DATA BLOCK:
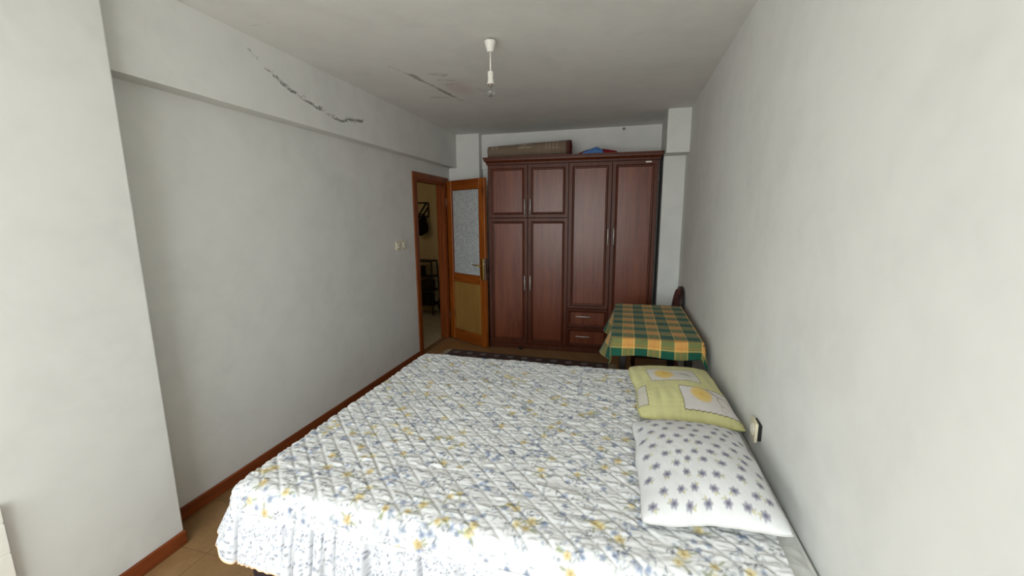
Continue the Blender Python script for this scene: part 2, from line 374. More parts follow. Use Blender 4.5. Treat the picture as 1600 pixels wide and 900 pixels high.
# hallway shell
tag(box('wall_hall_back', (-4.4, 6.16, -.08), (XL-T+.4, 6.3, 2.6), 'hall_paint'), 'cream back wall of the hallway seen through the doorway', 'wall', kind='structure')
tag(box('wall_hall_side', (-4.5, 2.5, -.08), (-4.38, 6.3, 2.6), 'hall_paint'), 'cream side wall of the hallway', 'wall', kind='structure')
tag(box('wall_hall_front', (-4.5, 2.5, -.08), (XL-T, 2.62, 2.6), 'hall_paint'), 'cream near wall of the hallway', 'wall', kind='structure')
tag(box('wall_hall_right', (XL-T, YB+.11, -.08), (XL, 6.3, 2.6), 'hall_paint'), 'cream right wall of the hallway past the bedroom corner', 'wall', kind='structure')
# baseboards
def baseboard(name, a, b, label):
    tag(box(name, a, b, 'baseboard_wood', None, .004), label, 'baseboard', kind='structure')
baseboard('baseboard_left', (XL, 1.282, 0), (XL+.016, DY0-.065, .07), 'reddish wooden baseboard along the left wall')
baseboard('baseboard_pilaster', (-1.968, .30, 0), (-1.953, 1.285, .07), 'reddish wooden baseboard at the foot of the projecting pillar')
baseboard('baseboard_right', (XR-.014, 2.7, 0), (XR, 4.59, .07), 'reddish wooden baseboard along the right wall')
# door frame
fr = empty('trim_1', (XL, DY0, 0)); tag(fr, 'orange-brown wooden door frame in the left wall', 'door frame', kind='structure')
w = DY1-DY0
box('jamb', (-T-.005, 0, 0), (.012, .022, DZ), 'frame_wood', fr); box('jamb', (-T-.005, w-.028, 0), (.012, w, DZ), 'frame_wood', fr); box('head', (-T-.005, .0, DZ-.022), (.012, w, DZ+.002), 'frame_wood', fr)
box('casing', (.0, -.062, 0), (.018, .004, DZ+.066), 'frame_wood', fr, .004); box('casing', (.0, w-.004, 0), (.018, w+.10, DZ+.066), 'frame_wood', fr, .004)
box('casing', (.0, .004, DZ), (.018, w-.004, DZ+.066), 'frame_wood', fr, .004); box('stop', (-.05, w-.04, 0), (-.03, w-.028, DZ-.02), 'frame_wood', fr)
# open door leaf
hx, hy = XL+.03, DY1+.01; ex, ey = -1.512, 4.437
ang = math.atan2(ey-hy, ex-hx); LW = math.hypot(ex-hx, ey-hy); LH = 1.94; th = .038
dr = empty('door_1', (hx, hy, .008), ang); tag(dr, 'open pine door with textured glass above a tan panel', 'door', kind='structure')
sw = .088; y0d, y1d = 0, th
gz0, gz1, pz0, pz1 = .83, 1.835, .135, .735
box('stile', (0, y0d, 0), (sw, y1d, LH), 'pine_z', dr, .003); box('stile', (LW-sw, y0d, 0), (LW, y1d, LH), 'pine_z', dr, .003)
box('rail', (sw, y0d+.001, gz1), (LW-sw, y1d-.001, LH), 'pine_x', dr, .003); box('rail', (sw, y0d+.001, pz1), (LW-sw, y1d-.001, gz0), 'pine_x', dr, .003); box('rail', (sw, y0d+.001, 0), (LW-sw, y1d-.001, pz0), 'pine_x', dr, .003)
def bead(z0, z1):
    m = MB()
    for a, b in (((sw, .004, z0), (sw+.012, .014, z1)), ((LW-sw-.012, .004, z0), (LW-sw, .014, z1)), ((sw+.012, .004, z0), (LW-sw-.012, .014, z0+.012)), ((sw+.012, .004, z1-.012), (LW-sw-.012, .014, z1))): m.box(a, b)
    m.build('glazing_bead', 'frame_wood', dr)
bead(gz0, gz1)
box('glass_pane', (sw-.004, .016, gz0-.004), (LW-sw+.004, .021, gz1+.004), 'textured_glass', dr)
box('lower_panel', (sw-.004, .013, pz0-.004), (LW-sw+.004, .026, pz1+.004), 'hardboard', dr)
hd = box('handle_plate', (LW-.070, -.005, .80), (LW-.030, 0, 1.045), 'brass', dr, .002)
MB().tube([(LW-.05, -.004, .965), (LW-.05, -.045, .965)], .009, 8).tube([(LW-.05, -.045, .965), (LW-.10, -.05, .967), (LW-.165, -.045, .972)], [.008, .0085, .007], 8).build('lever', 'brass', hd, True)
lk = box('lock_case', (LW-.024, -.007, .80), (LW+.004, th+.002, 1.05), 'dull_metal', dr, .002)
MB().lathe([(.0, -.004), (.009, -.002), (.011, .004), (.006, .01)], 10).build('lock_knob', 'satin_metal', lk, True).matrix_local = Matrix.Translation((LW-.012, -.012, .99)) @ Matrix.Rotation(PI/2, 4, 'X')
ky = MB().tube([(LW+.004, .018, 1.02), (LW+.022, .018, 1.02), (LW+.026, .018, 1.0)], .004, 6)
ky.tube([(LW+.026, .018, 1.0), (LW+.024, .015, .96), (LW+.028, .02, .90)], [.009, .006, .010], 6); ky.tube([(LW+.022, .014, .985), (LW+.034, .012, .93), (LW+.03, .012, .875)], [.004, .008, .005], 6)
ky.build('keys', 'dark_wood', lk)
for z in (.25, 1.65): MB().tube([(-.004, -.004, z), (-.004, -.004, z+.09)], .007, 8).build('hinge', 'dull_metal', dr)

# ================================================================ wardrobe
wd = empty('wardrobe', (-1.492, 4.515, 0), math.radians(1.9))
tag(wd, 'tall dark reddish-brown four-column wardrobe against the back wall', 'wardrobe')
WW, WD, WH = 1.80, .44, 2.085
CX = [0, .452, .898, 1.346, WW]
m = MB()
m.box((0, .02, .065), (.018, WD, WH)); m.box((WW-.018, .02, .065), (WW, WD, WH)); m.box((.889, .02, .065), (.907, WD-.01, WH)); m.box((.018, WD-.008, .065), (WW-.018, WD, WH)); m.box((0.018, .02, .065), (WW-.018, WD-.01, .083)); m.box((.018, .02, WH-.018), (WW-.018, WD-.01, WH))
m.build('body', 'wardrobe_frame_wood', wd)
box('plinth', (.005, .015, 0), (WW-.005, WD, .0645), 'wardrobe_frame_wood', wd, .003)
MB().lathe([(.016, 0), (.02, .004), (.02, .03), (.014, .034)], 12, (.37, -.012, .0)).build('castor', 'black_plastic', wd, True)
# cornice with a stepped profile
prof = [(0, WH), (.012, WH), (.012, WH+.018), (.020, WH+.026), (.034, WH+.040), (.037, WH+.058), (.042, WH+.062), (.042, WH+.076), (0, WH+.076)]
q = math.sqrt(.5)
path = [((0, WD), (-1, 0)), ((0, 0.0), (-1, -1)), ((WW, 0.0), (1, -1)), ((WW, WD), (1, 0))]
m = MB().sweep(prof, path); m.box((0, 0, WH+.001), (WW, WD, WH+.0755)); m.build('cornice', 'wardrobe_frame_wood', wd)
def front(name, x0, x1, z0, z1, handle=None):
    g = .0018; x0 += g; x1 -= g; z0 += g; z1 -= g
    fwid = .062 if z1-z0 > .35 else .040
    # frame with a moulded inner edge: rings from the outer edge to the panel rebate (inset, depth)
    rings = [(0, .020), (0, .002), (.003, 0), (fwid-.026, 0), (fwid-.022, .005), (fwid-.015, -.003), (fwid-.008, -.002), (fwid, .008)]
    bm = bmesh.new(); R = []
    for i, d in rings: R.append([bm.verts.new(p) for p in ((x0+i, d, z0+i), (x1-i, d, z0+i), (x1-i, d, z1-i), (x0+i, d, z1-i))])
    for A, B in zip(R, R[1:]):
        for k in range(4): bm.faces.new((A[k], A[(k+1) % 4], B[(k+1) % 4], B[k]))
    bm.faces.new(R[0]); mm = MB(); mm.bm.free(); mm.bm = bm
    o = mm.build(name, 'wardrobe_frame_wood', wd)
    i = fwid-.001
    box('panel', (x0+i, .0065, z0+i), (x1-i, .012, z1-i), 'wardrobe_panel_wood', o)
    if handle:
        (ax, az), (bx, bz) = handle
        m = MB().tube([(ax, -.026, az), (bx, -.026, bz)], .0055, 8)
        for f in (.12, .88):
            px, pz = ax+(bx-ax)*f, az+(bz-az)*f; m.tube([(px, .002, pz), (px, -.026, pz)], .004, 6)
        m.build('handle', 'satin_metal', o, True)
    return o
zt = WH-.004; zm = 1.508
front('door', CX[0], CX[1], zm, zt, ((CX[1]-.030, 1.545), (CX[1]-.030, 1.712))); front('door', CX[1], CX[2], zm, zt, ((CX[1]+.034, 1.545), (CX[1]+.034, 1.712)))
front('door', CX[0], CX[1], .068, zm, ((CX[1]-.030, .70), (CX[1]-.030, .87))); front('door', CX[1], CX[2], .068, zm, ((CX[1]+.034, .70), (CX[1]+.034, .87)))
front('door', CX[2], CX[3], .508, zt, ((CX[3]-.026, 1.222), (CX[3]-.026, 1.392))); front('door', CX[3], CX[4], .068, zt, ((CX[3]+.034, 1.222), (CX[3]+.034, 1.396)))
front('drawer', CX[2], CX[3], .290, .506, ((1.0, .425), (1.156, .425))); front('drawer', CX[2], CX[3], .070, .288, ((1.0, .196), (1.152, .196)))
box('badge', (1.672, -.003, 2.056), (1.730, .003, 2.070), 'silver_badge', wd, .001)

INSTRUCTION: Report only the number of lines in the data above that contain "from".

SOLUTION FOR THIS TASK: 2